In the Wall Street Journal, Steven Waldman explains “something stunning: traditional white Catholics went for Obama-Biden in record numbers”:

How did a pro-choice, pro-gay rights, Protestant make such inroads? Prof. [John] Green suggests that the first reason is the economy. These traditional Catholics voted for Obama despite his liberal views on social issues.

Mark Silk of Trinity College offers a different theory—that these results reflect less Obama’s strength than John Kerry’s weakness. Sen. Kerry was battered by bishops for being pro-choice but also for, in effect, being a bad Catholic.
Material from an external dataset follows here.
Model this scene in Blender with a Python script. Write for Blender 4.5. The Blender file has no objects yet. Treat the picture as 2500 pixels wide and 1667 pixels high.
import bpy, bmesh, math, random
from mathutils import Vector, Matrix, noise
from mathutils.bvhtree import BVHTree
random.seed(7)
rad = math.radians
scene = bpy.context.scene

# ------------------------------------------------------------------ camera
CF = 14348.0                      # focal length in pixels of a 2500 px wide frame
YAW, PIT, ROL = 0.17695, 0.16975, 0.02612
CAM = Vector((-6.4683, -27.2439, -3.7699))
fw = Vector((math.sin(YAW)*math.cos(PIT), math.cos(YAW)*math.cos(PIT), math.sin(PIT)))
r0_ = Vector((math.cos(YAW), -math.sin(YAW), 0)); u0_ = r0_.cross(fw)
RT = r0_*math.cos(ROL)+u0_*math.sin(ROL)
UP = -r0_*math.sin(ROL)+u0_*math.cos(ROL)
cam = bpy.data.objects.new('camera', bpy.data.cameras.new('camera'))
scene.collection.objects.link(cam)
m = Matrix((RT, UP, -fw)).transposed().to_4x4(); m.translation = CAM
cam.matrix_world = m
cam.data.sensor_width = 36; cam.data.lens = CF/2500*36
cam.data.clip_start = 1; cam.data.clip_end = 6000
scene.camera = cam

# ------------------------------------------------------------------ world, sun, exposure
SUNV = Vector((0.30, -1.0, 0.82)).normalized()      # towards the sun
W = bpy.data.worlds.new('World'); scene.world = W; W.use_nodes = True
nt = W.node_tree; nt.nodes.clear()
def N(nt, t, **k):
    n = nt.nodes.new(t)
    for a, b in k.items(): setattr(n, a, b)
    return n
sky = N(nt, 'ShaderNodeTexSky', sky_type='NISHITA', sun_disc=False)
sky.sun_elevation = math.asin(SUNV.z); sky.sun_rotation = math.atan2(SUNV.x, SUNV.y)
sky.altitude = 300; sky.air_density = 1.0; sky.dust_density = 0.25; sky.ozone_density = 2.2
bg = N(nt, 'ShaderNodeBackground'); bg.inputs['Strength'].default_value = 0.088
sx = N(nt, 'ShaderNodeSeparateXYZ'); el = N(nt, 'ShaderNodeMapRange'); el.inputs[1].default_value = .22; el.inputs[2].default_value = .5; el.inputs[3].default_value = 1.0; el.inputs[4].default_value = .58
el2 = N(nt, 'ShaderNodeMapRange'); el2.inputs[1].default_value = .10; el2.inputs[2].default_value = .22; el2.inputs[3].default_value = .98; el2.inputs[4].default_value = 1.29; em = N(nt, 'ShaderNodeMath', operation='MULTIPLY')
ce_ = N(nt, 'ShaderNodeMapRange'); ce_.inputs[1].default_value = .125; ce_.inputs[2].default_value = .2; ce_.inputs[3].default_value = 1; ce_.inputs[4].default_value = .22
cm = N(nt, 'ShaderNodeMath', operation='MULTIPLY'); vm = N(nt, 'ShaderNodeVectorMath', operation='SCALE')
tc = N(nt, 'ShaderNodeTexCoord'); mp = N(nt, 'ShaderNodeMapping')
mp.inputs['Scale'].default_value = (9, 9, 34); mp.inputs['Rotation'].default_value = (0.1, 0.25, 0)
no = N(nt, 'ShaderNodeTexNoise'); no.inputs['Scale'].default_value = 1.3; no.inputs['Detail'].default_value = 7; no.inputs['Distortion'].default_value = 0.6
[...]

At Spiritual Politics, Mark Silk provides a more detailed response:

Let me offer, instead, the hypothesis that the swing towards Obama among Traditionalist Catholics had less to do with the circumstances of the 2008 election than with their antipathy to voting for a pro-choice Catholic in 2004. In fact, this voting bloc swung heavily away from the Democratic candidate (to the tune of 17 points) between 2000 and 2004. So in November they more or less reverted to their 2000 voting pattern.

If I’m right and Traditionalist Catholics have more of a problem voting for a pro-choice Catholic than a pro-choice non-Catholic, that’s both good and bad news for conservative Catholic hierarchs and intellectuals.